Subventions et des contributions :

Subvention ou bourse octroyée s'appliquant à plus d'un exercice financier. (2017-2018 à 2022-2023)

Convex optimization is a branch of mathematical optimization that has become a cornerstone of scientific computing. It is essential to a range of current scientific and engineering applications, including machine learning, imaging, signal processing, and control systems. Advances in this area thus have the potential for immediate and wide-ranging impact across many areas of science and engineering as well as corresponding fields of industry.

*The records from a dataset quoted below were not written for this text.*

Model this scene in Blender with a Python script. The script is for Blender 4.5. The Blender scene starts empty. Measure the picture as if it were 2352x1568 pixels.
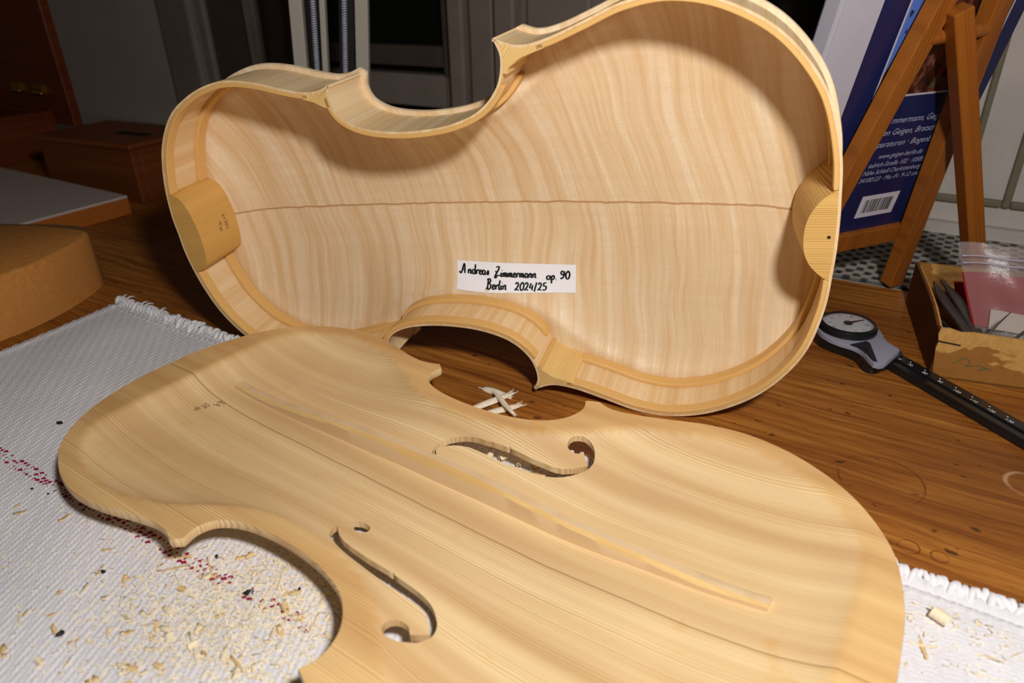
import bpy, math, random
import numpy as np
from mathutils import Matrix, Vector
from mathutils.geometry import delaunay_2d_cdt

SC = bpy.context.scene
COL = SC.collection
MM = 0.001
random.seed(7)
RNG = np.random.default_rng(7)

# ---------------------------------------------------------------- camera, light, exposure
CAM = np.array([0.0, 0.0, 206.76])
RIGHT = Vector((0.9998537, 0.0, -0.0171038))
DOWN = Vector((-0.0151487, -0.4642825, -0.8855576))
FWD = Vector((-0.0079410, 0.8856872, -0.4642146))
F_PX = 1608.0
cam_d = bpy.data.cameras.new('camera')
cam_d.sensor_fit = 'HORIZONTAL'
cam_d.sensor_width = 36.0
cam_d.lens = 36.0 * F_PX / 2352.0
cam_d.clip_start = 0.01
cam_d.clip_end = 50.0
cam_d.dof.use_dof = True
cam_d.dof.focus_distance = 0.36
cam_d.dof.aperture_fstop = 11.0
cam = bpy.data.objects.new('camera', cam_d)
COL.objects.link(cam)
up = -DOWN
back = -FWD
cam.matrix_world = Matrix(((RIGHT.x, up.x, back.x, CAM[0] * MM), (RIGHT.y, up.y, back.y, CAM[1] * MM),
                           (RIGHT.z, up.z, back.z, CAM[2] * MM), (0, 0, 0, 1)))
SC.camera = cam

world = bpy.data.worlds.new('room_light')
SC.world = world
world.use_nodes = True
wbg = world.node_tree.nodes['Background']
wbg.inputs['Color'].default_value = (1.0, 0.80, 0.58, 1)
wbg.inputs['Strength'].default_value = 0.022

lamp_d = bpy.data.lights.new('work_light', 'POINT')      # the small bright lamp beside the photographer
lamp_d.energy = 7.1
lamp_d.color = (1.0, 0.975, 0.95)
lamp_d.shadow_soft_size = 0.019
lamp = bpy.data.objects.new('work_light', lamp_d)
lamp.location = (0.0867, -0.027, 0.340)
COL.objects.link(lamp)

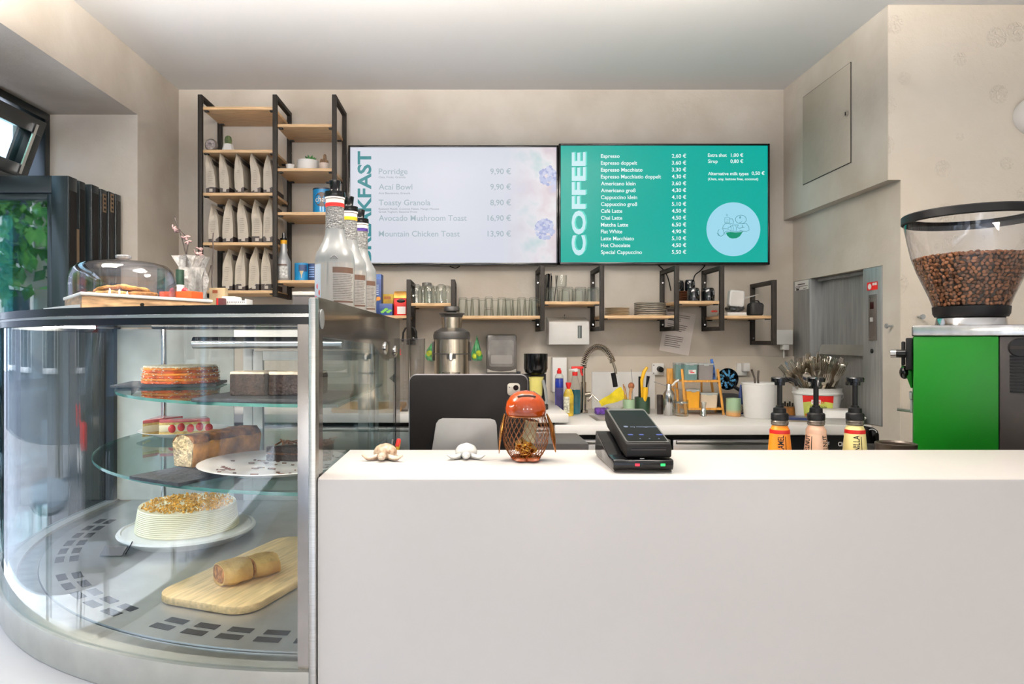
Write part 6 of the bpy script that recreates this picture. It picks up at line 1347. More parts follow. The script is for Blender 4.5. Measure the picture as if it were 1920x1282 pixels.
for i in range(72):
    kind = rng.choice(['spoon', 'spoon', 'fork', 'fork', 'knife'])
    az = 2 * PI * i / 72 * 5.0 + rng.uniform(-.2, .2); ring = (i % 6) / 6
    tilt = .08 + .82 * ring ** 1.1 * rng.uniform(.75, 1.1); r0 = (.012 + .058 * ring); tilt *= 1 - .5 * max(0, math.cos(az))
    zt2 = rng.uniform(-.01, .02) - .02 * ring
    if kind not in protos: protos[kind] = cutlery(kind); o = protos[kind]
    else: o = protos[kind].copy(); COL.objects.link(o)
    # lean outwards, the business end up
    piv = Vector((bx_ + r0 * math.cos(az) * .95, by_ + r0 * math.sin(az) * .95, wz + Hb * .98 + zt2))
    Mx = Matrix.Translation(piv) @ R(az, 'Z') @ R(tilt, 'Y') @ R(-az + rng.uniform(-.7, .7), 'Z') @ Matrix.Diagonal((1.25, 1.1, 1.08, 1)) @ T(0, 0, -.075)
    o.matrix_world = Mx
    tag(o, {'spoon': 'steel spoon standing bowl up among the cutlery in the labelled bucket', 'fork': 'steel fork standing tines up among the cutlery in the labelled bucket', 'knife': 'steel knife standing blade up among the cutlery in the labelled bucket'}[kind], kind, '%ss in the cutlery bucket' % kind if kind != 'knife' else 'knives in the cutlery bucket')
# amber jar, blue tray, foam clamshell
t = thing('spice_jar', 'amber jar with dark pieces between the white bucket and cutlery bucket', 'jar', (X(1476, 2.82), 2.82, wz)); k = 2.82 / F
q = MB(); q.lathe([(0, 0), (14 * k, 0), (14.5 * k, .003), (14.5 * k, 17 * k), (0, 17 * k)], 26); q.build('filling', mat('amber', (186, 122, 58), rough=.3, noise=(30, .2), coat=.5), t)
q = MB(); q.lathe([(14.6 * k, 0), (14.9 * k, 30 * k), (14.2 * k, 30 * k)], 26); q.build('jar', M_tumbler, t)
q = MB(); [q.box((x * k, -4 * k, (19 + (i % 2) * 3) * k), (2.4 * k, 3 * k, 9 * k), .0008) for i, x in enumerate((-10, -6, -1, 3, 8))]; q.build('pieces', M_black, t)
t = thing('blue_tray', 'dark blue tray under the cutlery bucket edge', 'tray', (X(1494, 2.66), 2.63, wz), math.radians(-16)); q = MB(); q.prism(rrect(.125, .085, .02, 5), .006, .016, None, .003); q.build('tray', mat('tray_navy', (24, 38, 84), rough=.3, noise=(20, .1), coat=.3), t); q = MB(); q.prism(rrect(.122, .082, .02, 5), 0, .0055); q.build('base', mat('tray_base', (120, 110, 96), rough=.5), t)
t = thing('foam_clamshell', 'closed white foam takeaway box on the worktop behind the syrup pumps', 'container', (1.373, 2.578, wz), math.radians(-6)); q = MB(); w_ = .076
q.loft([[(x * kx, y * ky, z) for x, y in rrect(2 * w_, .15, .025, 5)] for z, kx, ky in ((0, .82, .8), (.02, 1.0, 1.0), (.0235, 1.03, 1.04))]); q.build('tray', M_whiteplastic, t)
q = MB(); q.loft([[(x * kx, y * ky, z) for x, y in rrect(2 * w_, .15, .025, 5)] for z, kx, ky in ((.024, 1.03, 1.04), (.0275, .98, .98), (.046, .80, .76), (.049, .76, .70))]); q.build('lid', M_whiteplastic, t)

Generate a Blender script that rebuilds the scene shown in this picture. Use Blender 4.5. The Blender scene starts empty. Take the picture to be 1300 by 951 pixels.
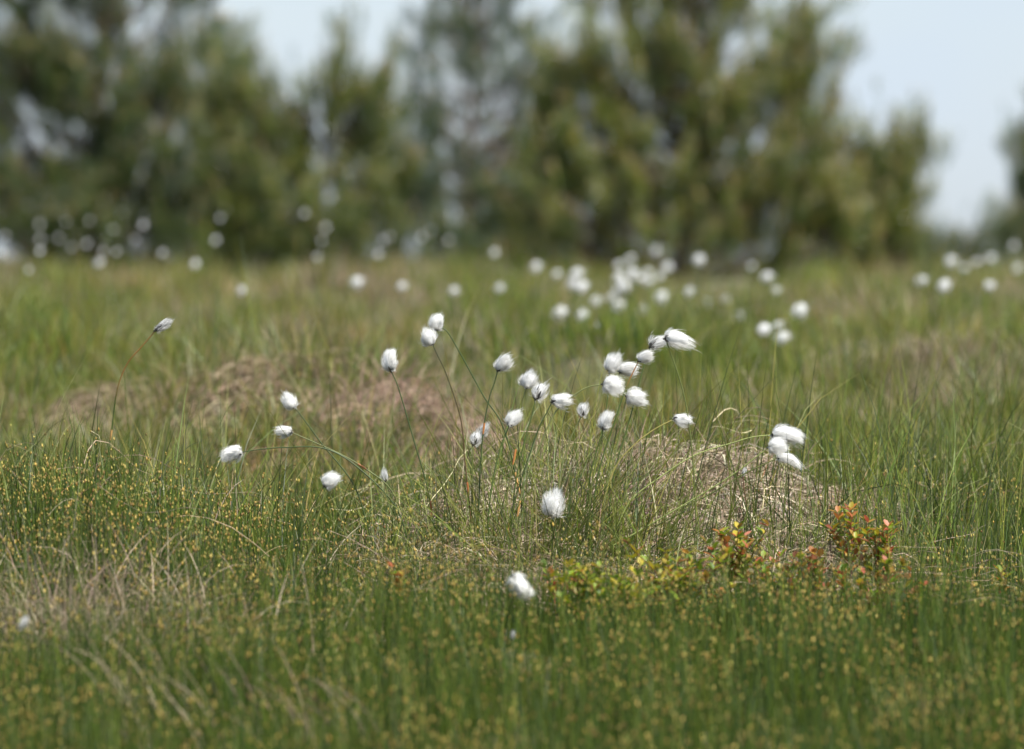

Many of these applications can be framed as inverse problems, whose aim is to determine information about a model from a set of measurements (e.g., estimating parameters or recovering information about an object from limited data). There are many mathematical problems within the broad framework of optimization, including convex and nonconvex formulations. The proposed research focuses on convex optimization for three principal reasons (among many):

1. There has been tremendous progress over the last decade in developing theory that guarantees accuracy and usefulness of results. In many important cases, these guarantees are much stronger for convex formulations than for nonconvex formulations. A well-known example is compressed sensing; more recently, there is evidence that convolutional neural networks--crucial to the success of image classification and natural language processing--can be "convexified" to yield versions that have verifiable statistical properties and use training algorithms with guaranteed outcomes.

2. A major criticism of some convex formulations--notably those that involve spectral optimization--is that they lead to big-data problems so huge that they challenge our very best algorithms. This has led to work on nonconvex recovery algorithms that are often effective in practice, but whose statistical recovery guarantees may not be very strong. I am motivated by the need to produce algorithms for difficult convex problems that are both as efficient and as scalable as any other approach currently being used.

3. Because convexity underpins much of the field of mathematical optimization, innovations made for the class of problems discussed in this proposal are likely to illuminate other areas of optimization and its applications.

This proposal describes a broad five-year research program to develop fundamental theoretical tools in optimization and innovative algorithms for solving inverse problems of practical interest. The research will address issues in algorithm development, analysis, and software implementation. These projects are well suited for training students in numerical optimization, which is an area of high demand in the information technology industry.